Problem requirements
The exercise asks for every line of the data to be reproduced exactly.
════════════════
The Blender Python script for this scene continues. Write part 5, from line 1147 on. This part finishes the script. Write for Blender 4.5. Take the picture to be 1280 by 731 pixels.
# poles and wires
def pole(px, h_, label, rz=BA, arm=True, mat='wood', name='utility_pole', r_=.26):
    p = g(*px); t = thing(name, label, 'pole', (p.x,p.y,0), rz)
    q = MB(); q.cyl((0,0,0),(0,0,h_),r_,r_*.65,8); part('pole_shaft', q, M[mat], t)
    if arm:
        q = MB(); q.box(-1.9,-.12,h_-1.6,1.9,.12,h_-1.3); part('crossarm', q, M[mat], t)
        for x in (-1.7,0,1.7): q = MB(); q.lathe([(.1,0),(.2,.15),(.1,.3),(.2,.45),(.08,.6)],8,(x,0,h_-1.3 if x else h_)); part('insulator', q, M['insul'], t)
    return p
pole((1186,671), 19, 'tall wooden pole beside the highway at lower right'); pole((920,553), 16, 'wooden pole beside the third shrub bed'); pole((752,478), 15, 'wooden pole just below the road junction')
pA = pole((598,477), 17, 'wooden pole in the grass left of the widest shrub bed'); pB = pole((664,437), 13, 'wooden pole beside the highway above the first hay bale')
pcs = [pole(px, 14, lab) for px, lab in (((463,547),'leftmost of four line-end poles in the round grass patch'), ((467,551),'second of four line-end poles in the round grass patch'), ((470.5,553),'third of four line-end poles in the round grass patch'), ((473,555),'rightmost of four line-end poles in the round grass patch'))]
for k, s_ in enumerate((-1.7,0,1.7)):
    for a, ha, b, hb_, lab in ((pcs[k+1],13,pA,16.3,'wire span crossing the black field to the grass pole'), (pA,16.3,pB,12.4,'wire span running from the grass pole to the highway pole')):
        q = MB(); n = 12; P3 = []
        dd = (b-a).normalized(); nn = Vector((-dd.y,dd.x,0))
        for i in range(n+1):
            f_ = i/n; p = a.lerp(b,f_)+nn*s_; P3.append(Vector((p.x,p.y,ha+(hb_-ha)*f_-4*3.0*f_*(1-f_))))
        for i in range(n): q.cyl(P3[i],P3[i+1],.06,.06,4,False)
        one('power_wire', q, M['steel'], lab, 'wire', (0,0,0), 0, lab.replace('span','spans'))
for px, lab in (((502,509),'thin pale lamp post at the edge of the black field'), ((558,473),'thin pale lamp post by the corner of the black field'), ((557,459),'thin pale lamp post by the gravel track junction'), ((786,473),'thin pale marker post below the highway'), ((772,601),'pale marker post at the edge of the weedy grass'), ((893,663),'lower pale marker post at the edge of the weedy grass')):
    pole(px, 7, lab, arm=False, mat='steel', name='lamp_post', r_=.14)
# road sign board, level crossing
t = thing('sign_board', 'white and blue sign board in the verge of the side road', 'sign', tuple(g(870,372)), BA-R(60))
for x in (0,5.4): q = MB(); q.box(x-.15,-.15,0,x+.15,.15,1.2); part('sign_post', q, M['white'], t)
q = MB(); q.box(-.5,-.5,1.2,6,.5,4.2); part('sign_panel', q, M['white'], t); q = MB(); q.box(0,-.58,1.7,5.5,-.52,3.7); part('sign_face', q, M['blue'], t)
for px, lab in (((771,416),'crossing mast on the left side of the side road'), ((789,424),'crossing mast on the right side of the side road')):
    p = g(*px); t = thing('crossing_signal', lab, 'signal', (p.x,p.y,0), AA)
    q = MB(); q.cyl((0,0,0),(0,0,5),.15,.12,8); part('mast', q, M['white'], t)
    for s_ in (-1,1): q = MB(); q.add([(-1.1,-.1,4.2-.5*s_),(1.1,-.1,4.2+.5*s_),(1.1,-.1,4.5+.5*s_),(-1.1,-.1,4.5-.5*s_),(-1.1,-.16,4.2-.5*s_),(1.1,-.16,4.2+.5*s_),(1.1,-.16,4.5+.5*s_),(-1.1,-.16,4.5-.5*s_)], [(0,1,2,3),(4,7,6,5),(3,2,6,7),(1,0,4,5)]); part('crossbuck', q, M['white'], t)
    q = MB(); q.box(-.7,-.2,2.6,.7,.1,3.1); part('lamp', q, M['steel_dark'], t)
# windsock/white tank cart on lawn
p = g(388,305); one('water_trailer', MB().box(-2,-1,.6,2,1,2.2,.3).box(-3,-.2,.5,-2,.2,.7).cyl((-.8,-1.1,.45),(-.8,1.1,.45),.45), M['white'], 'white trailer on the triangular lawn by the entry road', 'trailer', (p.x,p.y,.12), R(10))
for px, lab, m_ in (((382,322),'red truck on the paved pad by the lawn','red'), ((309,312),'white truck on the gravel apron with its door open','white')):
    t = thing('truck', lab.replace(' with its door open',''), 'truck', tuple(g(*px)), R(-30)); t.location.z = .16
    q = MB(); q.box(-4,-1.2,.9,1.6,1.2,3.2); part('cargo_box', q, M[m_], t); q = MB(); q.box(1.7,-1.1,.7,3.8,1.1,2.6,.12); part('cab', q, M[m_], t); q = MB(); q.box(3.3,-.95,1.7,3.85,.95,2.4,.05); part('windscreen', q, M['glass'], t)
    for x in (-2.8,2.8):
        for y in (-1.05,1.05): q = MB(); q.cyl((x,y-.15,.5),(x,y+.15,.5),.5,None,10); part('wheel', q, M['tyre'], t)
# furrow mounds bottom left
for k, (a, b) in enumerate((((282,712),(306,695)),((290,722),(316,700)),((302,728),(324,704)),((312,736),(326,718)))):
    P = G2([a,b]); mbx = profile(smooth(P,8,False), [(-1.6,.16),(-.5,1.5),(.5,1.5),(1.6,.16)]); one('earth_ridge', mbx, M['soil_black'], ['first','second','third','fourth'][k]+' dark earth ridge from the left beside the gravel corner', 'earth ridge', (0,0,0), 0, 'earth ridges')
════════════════
Expected output
The Blender Python script for this scene continues. Write part 5, from line 1147 on. This part finishes the script. Write for Blender 4.5. Take the picture to be 1280 by 731 pixels.
# poles and wires
def pole(px, h_, label, rz=BA, arm=True, mat='wood', name='utility_pole', r_=.26):
    p = g(*px); t = thing(name, label, 'pole', (p.x,p.y,0), rz)
    q = MB(); q.cyl((0,0,0),(0,0,h_),r_,r_*.65,8); part('pole_shaft', q, M[mat], t)
    if arm:
        q = MB(); q.box(-1.9,-.12,h_-1.6,1.9,.12,h_-1.3); part('crossarm', q, M[mat], t)
        for x in (-1.7,0,1.7): q = MB(); q.lathe([(.1,0),(.2,.15),(.1,.3),(.2,.45),(.08,.6)],8,(x,0,h_-1.3 if x else h_)); part('insulator', q, M['insul'], t)
    return p
pole((1186,671), 19, 'tall wooden pole beside the highway at lower right'); pole((920,553), 16, 'wooden pole beside the third shrub bed'); pole((752,478), 15, 'wooden pole just below the road junction')
pA = pole((598,477), 17, 'wooden pole in the grass left of the widest shrub bed'); pB = pole((664,437), 13, 'wooden pole beside the highway above the first hay bale')
pcs = [pole(px, 14, lab) for px, lab in (((463,547),'leftmost of four line-end poles in the round grass patch'), ((467,551),'second of four line-end poles in the round grass patch'), ((470.5,553),'third of four line-end poles in the round grass patch'), ((473,555),'rightmost of four line-end poles in the round grass patch'))]
for k, s_ in enumerate((-1.7,0,1.7)):
    for a, ha, b, hb_, lab in ((pcs[k+1],13,pA,16.3,'wire span crossing the black field to the grass pole'), (pA,16.3,pB,12.4,'wire span running from the grass pole to the highway pole')):
        q = MB(); n = 12; P3 = []
        dd = (b-a).normalized(); nn = Vector((-dd.y,dd.x,0))
        for i in range(n+1):
            f_ = i/n; p = a.lerp(b,f_)+nn*s_; P3.append(Vector((p.x,p.y,ha+(hb_-ha)*f_-4*3.0*f_*(1-f_))))
        for i in range(n): q.cyl(P3[i],P3[i+1],.06,.06,4,False)
        one('power_wire', q, M['steel'], lab, 'wire', (0,0,0), 0, lab.replace('span','spans'))
for px, lab in (((502,509),'thin pale lamp post at the edge of the black field'), ((558,473),'thin pale lamp post by the corner of the black field'), ((557,459),'thin pale lamp post by the gravel track junction'), ((786,473),'thin pale marker post below the highway'), ((772,601),'pale marker post at the edge of the weedy grass'), ((893,663),'lower pale marker post at the edge of the weedy grass')):
    pole(px, 7, lab, arm=False, mat='steel', name='lamp_post', r_=.14)
# road sign board, level crossing
t = thing('sign_board', 'white and blue sign board in the verge of the side road', 'sign', tuple(g(870,372)), BA-R(60))
for x in (0,5.4): q = MB(); q.box(x-.15,-.15,0,x+.15,.15,1.2); part('sign_post', q, M['white'], t)
q = MB(); q.box(-.5,-.5,1.2,6,.5,4.2); part('sign_panel', q, M['white'], t); q = MB(); q.box(0,-.58,1.7,5.5,-.52,3.7); part('sign_face', q, M['blue'], t)
for px, lab in (((771,416),'crossing mast on the left side of the side road'), ((789,424),'crossing mast on the right side of the side road')):
    p = g(*px); t = thing('crossing_signal', lab, 'signal', (p.x,p.y,0), AA)
    q = MB(); q.cyl((0,0,0),(0,0,5),.15,.12,8); part('mast', q, M['white'], t)
    for s_ in (-1,1): q = MB(); q.add([(-1.1,-.1,4.2-.5*s_),(1.1,-.1,4.2+.5*s_),(1.1,-.1,4.5+.5*s_),(-1.1,-.1,4.5-.5*s_),(-1.1,-.16,4.2-.5*s_),(1.1,-.16,4.2+.5*s_),(1.1,-.16,4.5+.5*s_),(-1.1,-.16,4.5-.5*s_)], [(0,1,2,3),(4,7,6,5),(3,2,6,7),(1,0,4,5)]); part('crossbuck', q, M['white'], t)
    q = MB(); q.box(-.7,-.2,2.6,.7,.1,3.1); part('lamp', q, M['steel_dark'], t)
# windsock/white tank cart on lawn
p = g(388,305); one('water_trailer', MB().box(-2,-1,.6,2,1,2.2,.3).box(-3,-.2,.5,-2,.2,.7).cyl((-.8,-1.1,.45),(-.8,1.1,.45),.45), M['white'], 'white trailer on the triangular lawn by the entry road', 'trailer', (p.x,p.y,.12), R(10))
for px, lab, m_ in (((382,322),'red truck on the paved pad by the lawn','red'), ((309,312),'white truck on the gravel apron with its door open','white')):
    t = thing('truck', lab.replace(' with its door open',''), 'truck', tuple(g(*px)), R(-30)); t.location.z = .16
    q = MB(); q.box(-4,-1.2,.9,1.6,1.2,3.2); part('cargo_box', q, M[m_], t); q = MB(); q.box(1.7,-1.1,.7,3.8,1.1,2.6,.12); part('cab', q, M[m_], t); q = MB(); q.box(3.3,-.95,1.7,3.85,.95,2.4,.05); part('windscreen', q, M['glass'], t)
    for x in (-2.8,2.8):
        for y in (-1.05,1.05): q = MB(); q.cyl((x,y-.15,.5),(x,y+.15,.5),.5,None,10); part('wheel', q, M['tyre'], t)
# furrow mounds bottom left
for k, (a, b) in enumerate((((282,712),(306,695)),((290,722),(316,700)),((302,728),(324,704)),((312,736),(326,718)))):
    P = G2([a,b]); mbx = profile(smooth(P,8,False), [(-1.6,.16),(-.5,1.5),(.5,1.5),(1.6,.16)]); one('earth_ridge', mbx, M['soil_black'], ['first','second','third','fourth'][k]+' dark earth ridge from the left beside the gravel corner', 'earth ridge', (0,0,0), 0, 'earth ridges')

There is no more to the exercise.